Figura leggendaria della ricerca teatrale, sodale di Jerzy Grotowski, Adam Mickiewicz e Peter Brook, Ewa Benesz è una ragazza del secolo scorso che continua a incarnare la resistenza all’ordine costituito. Lo fa attraverso l’atto artistico dell’esserci qui e ora, in uno stare al mondo che ha il segno dell’erranza come sopravvivenza: l’idea di un teatro itinerante per sfuggire alla sorveglianza dei servizi segreti polacchi, la fuga dalla natia Polonia durante la legge marziale del 1981, la fiducia nel Parateatro – sviluppato assieme a Rena Mirecka – come esperienza comunitaria ed estensione cognitiva per interrogare il legame con gli altri e con il simulacro della rappresentazione.

Compiuti gli ottant’anni, Benesz sa che i suoi laboratori non possono continuare in eterno, fondati come sono sul concetto di trasmissione diretta, sul corpo a corpo, sull’unicità di una comunicazione che vive nel momento stesso in cui accade. Elaborando il lutto del doloroso ma ineluttabile distacco dagli allievi, decide di chiudere il cerchio e tornare in Polonia, a Lublino, confrontandosi con gli squarci del secolo breve, le ferite di una vita raminga, il concetto di appartenenza.

Presentato in anteprima al Biografilm nella sezione Concorso Italia, Ewe – The Last Session di Federico Savonitto e Andrea Mura – che hanno lavorato con Benesz per più di quindici anni – restituisce la lezione di un’artista radicale che può davvero definirsi una maestra, una pedagoga che ha fatto della performance il libro di testo da tramandare a chi si è formato con lei. L’ultima lezione evocata dal titolo non è una masterclass da dattilografare ma un’esperienza da vivere in comunità, abbandonando le comodità della società capitalistica in favore di un rinnovato dialogo con ciò che ci circonda. E dove ogni cosa è connessa ai movimenti tellurici di un mondo in fiamme, perché è al teatro – che è nel fare e nell’agire – che chiediamo l’accesso e la partecipazione al mistero.
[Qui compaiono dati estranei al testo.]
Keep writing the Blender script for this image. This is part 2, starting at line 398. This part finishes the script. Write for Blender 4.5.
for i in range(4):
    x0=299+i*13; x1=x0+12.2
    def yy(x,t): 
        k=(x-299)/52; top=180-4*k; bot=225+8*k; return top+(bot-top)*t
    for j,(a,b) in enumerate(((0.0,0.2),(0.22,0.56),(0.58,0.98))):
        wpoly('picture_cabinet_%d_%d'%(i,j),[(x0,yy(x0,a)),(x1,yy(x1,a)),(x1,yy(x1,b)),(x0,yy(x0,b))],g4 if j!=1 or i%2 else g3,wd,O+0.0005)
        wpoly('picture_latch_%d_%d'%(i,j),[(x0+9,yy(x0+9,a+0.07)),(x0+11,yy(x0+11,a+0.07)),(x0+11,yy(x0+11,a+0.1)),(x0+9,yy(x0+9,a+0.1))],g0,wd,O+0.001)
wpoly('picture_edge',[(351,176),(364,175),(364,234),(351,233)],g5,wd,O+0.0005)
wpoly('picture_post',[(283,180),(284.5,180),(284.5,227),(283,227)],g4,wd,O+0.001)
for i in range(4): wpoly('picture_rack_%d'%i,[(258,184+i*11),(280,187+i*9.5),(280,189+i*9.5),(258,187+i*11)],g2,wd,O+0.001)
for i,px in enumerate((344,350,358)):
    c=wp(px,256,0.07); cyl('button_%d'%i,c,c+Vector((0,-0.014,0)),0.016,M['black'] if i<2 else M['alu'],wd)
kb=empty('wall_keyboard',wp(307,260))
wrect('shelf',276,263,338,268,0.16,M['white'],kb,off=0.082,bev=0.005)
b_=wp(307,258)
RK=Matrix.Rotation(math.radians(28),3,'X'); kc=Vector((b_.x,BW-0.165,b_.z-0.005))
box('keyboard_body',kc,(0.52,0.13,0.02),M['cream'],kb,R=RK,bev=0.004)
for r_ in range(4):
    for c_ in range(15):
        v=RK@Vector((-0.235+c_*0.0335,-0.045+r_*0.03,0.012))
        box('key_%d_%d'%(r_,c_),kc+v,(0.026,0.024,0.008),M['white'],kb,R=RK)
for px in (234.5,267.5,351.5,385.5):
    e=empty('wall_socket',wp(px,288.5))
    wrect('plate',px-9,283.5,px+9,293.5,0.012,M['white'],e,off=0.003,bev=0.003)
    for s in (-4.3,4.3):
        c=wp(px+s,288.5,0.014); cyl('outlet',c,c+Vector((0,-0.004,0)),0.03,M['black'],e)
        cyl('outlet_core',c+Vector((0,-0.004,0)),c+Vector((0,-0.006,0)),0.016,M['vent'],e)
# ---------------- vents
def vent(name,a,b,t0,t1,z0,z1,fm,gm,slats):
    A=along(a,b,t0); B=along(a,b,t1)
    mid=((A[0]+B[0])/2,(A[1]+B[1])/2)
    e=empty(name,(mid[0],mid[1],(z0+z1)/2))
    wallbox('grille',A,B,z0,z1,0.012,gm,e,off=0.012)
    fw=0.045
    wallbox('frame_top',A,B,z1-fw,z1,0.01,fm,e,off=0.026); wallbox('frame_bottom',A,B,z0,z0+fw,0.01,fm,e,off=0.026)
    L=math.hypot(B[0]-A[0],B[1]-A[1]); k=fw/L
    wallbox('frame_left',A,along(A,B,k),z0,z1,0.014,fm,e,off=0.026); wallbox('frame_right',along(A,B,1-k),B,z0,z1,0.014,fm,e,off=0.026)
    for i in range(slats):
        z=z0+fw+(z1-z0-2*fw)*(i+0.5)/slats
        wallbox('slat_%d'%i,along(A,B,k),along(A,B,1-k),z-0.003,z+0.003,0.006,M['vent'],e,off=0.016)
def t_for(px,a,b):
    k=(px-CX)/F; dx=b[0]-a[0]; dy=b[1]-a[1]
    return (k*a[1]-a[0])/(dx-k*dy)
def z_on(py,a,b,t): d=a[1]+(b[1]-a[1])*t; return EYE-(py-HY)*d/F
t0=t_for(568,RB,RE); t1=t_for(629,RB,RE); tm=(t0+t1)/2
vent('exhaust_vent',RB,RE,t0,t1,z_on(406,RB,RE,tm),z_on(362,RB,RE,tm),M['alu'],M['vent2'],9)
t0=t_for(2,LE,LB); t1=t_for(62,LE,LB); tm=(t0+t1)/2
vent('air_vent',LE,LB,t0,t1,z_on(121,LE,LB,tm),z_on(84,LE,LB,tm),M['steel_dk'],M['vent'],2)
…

Tra un’Italia quasi ancestrale (Palermo, l’Umbria, la Sardegna) e la Polonia della memoria da ricostruire, Ewe – The Last Session è un flusso appassionato tra passato e presente, con frammenti degli archivi e immagini contemporanee (il montaggio è di Jacopo Quadri e Nicolò Tettamanti), che celebra l’atto trasformativo della pratica teatrale, l’esperienza umana come autentica sorgente espressiva, la dimensione spirituale che trascende il tempo e lo spazio.